Finishing last got me thinking back on the races to see where all I had finished, so I used Strava segments to find the ride files where I usually posted my finishing place in the ride title, plus my racing blog, plus the photo on my kitchen window sill to remember back to earlier races pre-strava, pre-blog, and figure out all my placings over the years. Here’s a quick summary and then an embedded spreedsheet with all the results. These are sorted by fastest lap time. Note, that yesterday’s first lap was my fourth fastest lap time ever out of the 101 times I’ve lapped that course on Strava.
Place | Count |
1st | 7 |
2nd | 4 |
3rd | 4 |
4th | 3 |
5th | 2 |
Other | 6 |
I have so many memories from the Camp Sumatanga race. I realized yesterday though as I couldn’t remember what number to put after 4 for my racing age that I’ve already advanced up into the old timer’s category at the ripe old age of 43 … getting hit by a couple cars and numerous, numerous bike wrecks over the years your head takes a bit of a knocking. I raced with a racing age of “4” yesterday … in the 1/2/3 field … lol.

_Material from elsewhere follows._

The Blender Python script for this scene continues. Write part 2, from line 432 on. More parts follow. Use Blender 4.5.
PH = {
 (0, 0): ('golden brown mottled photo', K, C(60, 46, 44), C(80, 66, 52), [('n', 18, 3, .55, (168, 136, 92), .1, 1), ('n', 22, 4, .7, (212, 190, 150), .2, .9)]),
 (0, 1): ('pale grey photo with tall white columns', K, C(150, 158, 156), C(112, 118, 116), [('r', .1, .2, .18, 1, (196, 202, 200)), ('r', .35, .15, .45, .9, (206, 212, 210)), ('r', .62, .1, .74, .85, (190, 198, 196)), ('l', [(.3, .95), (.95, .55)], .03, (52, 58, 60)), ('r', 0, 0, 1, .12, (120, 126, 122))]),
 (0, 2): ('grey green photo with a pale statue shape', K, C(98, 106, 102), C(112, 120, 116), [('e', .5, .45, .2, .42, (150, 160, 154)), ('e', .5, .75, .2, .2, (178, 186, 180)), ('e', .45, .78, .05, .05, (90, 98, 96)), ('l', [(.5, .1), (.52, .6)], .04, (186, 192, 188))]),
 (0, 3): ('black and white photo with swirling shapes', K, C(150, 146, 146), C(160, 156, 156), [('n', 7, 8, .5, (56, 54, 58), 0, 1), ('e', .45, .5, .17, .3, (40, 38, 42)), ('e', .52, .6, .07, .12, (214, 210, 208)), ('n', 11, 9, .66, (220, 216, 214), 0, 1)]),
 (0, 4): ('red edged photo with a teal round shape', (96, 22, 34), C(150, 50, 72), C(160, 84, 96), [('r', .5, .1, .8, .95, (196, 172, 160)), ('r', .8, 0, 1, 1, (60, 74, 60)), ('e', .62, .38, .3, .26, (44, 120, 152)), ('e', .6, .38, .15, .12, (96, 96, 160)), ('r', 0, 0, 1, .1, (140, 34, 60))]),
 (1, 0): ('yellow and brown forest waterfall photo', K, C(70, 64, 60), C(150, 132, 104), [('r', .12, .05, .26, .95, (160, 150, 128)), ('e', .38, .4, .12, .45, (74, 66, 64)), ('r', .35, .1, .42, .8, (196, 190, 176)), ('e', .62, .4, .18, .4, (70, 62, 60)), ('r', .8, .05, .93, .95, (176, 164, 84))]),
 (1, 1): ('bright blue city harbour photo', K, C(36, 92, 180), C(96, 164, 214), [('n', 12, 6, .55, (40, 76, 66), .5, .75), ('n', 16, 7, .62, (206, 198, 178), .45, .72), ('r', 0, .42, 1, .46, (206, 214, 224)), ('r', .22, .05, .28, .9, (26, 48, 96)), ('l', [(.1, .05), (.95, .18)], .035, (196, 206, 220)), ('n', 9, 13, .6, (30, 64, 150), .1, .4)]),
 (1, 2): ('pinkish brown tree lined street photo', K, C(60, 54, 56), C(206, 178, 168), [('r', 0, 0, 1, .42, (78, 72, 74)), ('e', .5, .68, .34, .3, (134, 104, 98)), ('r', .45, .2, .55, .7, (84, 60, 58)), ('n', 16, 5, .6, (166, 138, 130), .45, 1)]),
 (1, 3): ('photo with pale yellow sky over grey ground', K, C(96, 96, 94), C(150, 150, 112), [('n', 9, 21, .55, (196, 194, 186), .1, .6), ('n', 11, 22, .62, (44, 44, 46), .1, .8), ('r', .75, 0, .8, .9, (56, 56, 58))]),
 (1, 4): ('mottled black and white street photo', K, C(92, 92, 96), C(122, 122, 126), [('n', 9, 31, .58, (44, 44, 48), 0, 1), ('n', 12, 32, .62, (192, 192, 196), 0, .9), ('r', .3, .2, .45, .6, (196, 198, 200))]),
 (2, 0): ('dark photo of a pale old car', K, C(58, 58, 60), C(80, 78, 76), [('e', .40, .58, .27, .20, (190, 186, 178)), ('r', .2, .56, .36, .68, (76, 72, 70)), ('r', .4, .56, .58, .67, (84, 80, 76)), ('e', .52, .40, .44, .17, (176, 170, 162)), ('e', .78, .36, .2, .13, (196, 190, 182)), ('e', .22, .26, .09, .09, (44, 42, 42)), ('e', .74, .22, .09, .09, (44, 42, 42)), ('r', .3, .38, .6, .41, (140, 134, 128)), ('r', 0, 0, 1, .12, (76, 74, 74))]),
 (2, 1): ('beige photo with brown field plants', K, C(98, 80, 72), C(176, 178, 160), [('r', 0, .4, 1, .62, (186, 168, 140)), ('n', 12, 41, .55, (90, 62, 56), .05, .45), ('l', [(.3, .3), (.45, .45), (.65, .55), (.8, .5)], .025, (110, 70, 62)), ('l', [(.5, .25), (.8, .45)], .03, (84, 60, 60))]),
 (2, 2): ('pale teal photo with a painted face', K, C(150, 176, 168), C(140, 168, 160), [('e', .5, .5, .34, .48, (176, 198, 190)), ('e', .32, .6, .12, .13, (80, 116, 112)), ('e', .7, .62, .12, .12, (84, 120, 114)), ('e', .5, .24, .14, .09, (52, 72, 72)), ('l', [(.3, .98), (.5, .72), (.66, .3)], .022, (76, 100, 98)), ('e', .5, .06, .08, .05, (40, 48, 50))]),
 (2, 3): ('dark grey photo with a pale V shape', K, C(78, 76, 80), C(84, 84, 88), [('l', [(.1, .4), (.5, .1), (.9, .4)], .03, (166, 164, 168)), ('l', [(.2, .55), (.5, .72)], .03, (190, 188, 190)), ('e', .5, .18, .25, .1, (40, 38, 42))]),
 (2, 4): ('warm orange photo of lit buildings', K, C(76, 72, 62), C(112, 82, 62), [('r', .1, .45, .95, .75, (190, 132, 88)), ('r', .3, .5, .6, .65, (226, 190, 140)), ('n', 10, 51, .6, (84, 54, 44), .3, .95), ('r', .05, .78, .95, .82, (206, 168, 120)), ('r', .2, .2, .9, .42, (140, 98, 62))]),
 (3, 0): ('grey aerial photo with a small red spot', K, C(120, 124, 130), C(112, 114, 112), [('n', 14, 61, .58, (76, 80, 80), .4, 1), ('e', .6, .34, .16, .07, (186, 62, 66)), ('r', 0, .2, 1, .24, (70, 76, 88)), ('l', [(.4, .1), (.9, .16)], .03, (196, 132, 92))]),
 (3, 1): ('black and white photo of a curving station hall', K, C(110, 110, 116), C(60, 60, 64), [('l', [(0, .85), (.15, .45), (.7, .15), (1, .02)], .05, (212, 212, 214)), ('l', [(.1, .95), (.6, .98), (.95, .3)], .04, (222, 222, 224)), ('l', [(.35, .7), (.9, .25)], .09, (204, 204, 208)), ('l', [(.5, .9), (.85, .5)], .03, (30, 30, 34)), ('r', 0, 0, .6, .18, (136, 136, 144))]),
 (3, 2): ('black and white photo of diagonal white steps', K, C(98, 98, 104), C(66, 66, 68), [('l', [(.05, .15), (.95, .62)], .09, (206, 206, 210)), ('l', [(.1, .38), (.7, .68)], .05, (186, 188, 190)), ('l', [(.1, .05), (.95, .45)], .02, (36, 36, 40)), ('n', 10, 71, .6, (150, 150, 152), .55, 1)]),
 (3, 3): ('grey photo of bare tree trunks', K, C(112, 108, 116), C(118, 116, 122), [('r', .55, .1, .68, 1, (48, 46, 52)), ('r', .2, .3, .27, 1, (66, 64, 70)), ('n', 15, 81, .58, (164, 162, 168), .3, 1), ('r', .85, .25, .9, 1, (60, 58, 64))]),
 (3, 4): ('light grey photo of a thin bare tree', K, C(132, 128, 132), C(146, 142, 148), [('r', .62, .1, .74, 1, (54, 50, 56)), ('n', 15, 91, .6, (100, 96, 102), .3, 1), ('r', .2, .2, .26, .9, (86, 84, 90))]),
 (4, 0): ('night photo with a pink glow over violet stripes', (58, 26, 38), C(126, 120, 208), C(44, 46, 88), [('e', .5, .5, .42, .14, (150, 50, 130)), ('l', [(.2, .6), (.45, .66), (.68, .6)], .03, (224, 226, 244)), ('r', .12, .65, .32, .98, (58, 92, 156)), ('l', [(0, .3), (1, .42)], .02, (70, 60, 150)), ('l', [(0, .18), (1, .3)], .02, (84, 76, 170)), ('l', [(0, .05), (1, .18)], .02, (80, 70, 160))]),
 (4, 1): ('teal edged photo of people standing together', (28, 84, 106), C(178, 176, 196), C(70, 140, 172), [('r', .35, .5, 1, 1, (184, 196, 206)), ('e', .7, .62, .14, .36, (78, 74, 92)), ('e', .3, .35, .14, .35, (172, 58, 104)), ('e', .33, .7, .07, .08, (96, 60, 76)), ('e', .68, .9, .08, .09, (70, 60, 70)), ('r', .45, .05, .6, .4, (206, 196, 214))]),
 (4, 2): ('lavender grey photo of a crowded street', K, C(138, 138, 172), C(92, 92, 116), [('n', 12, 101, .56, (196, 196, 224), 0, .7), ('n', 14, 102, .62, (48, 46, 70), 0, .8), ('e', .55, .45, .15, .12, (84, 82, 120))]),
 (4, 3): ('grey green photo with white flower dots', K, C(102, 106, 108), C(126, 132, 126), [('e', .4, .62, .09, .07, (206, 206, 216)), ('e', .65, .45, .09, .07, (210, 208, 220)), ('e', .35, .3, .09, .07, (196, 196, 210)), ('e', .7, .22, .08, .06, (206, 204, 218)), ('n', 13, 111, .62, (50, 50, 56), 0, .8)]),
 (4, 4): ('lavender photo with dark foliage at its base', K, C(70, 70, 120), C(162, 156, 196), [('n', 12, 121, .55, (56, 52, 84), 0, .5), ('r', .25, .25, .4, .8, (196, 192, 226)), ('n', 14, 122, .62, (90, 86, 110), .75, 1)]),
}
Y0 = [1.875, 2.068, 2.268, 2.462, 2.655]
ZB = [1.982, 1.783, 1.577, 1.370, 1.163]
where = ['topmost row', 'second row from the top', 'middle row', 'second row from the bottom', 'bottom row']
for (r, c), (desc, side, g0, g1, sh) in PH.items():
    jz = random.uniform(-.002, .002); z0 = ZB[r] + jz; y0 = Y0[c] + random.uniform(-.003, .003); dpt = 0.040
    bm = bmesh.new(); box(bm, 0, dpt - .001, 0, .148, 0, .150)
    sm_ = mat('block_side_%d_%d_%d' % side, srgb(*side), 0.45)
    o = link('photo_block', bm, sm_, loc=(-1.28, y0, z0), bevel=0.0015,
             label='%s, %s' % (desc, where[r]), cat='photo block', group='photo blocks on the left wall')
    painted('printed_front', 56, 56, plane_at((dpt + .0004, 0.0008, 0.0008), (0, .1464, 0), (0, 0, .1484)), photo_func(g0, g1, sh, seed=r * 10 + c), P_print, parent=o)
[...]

I do want to share one more memory, probably my best from all 26 races. It was 2015, and it was the first time I had ridden to the race from my house. Here’s the first two notes I left on Strava:
Great race today … I made it into a six man break on the second lap – then attacked the break with two laps to go to make it a 4 man break. Justin Prior attacked with one to go to make it a 3 man break. I attacked on the last hill to come in for the win! I rode pretty easy on the way there, and the ride on the way home was a really fun route. The off and on rain made for a long day, but at least it was warmer than it has been!
Also, I set three personal records today – most climbing in a week 122000 feet, most riding in a week 700 miles, and also a new 40k record (58 minutes) during the race.
It was March 2015, and I was in the middle of a heavy training block for my first Race Across America. But I still managed to win the race, surprising myself very, very, very much. I still remember climbing up US-231 after the race to make it to the gas station at the Blount county line on the start of my ride back home to Birmingham. I remember just having this indescribable feeling of accomplishment and happiness with the waterfalls from the rain cascading on either side of the road. I called Kristine and told her about the race (that gas station is also the first place you can get cell phone reception). After getting some pizza and gatorade, I biked home across Pine Mountain and down through Clay, Trussville, and Birmingham. Sure, winning the bike race was a key part of that feeling, but it was more than that. I was away on my bike like I was 10 years old again racing the bus around the neighborhood, free to fly home through the clouds up on Pine Mountain and outrun all the dogs of Blount County.